Now, there are some downsides of video lectures.
You can't stick your hand up and interrupt the prof with your "insightful" question. But how often did you do that and get told "we'll cover that next week"? A pre-recorded lecture offers the same interactivity as most in-person lectures I attended.
Subjects might get out of date quickly. But have the fundamentals of compiler design changed in the last 10 years? What about the symbolism of Shakespeare? If the underlying theory changes - does it make sense for a hundred lecturers up and down the country to update their slides, or just to do it once?
You need to be disciplined to watch the lectures - and it's really easy to get distracted if you're at home. But, of course, no student ever slacked off a lecture with a hangover, right? And a lecture theatre full of your peers isn't exactly a distraction free environment...
In a practical degree - like nursing - you probably want someone there to show you how to physically do the thing.
I once went to an undergraduate lecture at Boston University in the USA. Whereas my UK university had a few dozen students per class, this lecture theatre was bursting at the seams with hundreds of students. I've no idea if that's typical of American institutions - but none of those students were getting a personal service.
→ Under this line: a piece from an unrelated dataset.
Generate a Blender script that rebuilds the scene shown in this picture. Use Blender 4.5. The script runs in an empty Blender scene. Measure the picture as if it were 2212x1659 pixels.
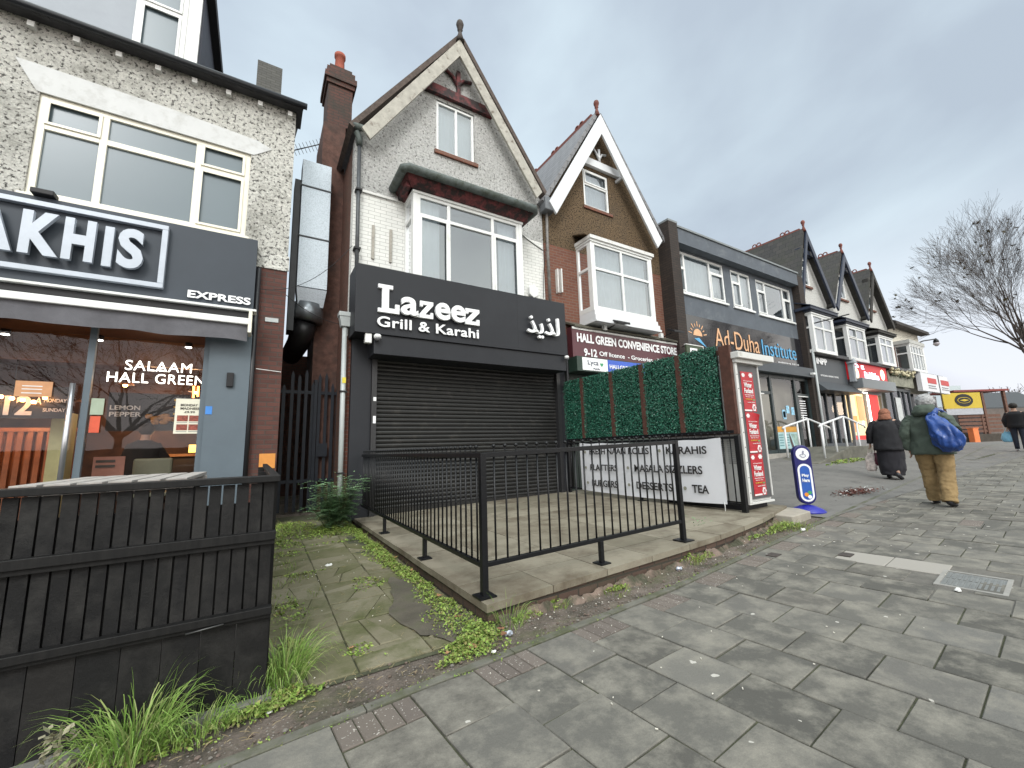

As we round off a full year of remote lecturing, it seems obvious that there's no need for hundreds of professors each delivering individual lectures. Yes, I'm sure that your area of research is unique and students choose the university because of your reputation. But the majority of students don't care about the individual lecturer.
When I was at uni, I paid the same fees as as a friend who went to a university with much better lecturers. Of course, I went to university before YouTube. If I could have watched better lecturers, you bet your arse I would have.
So perhaps that's the new model. Watch pre-recorded lectures from the best lecturers on the planet - whether they're at your university or not. Discuss what you've learned in a class moderated by a teacher. Have practical sessions lead by a practitioner. Have the admin handled by administrators. And let researchers get on with researching.
The current model doesn't seem to be working for students or lecturers.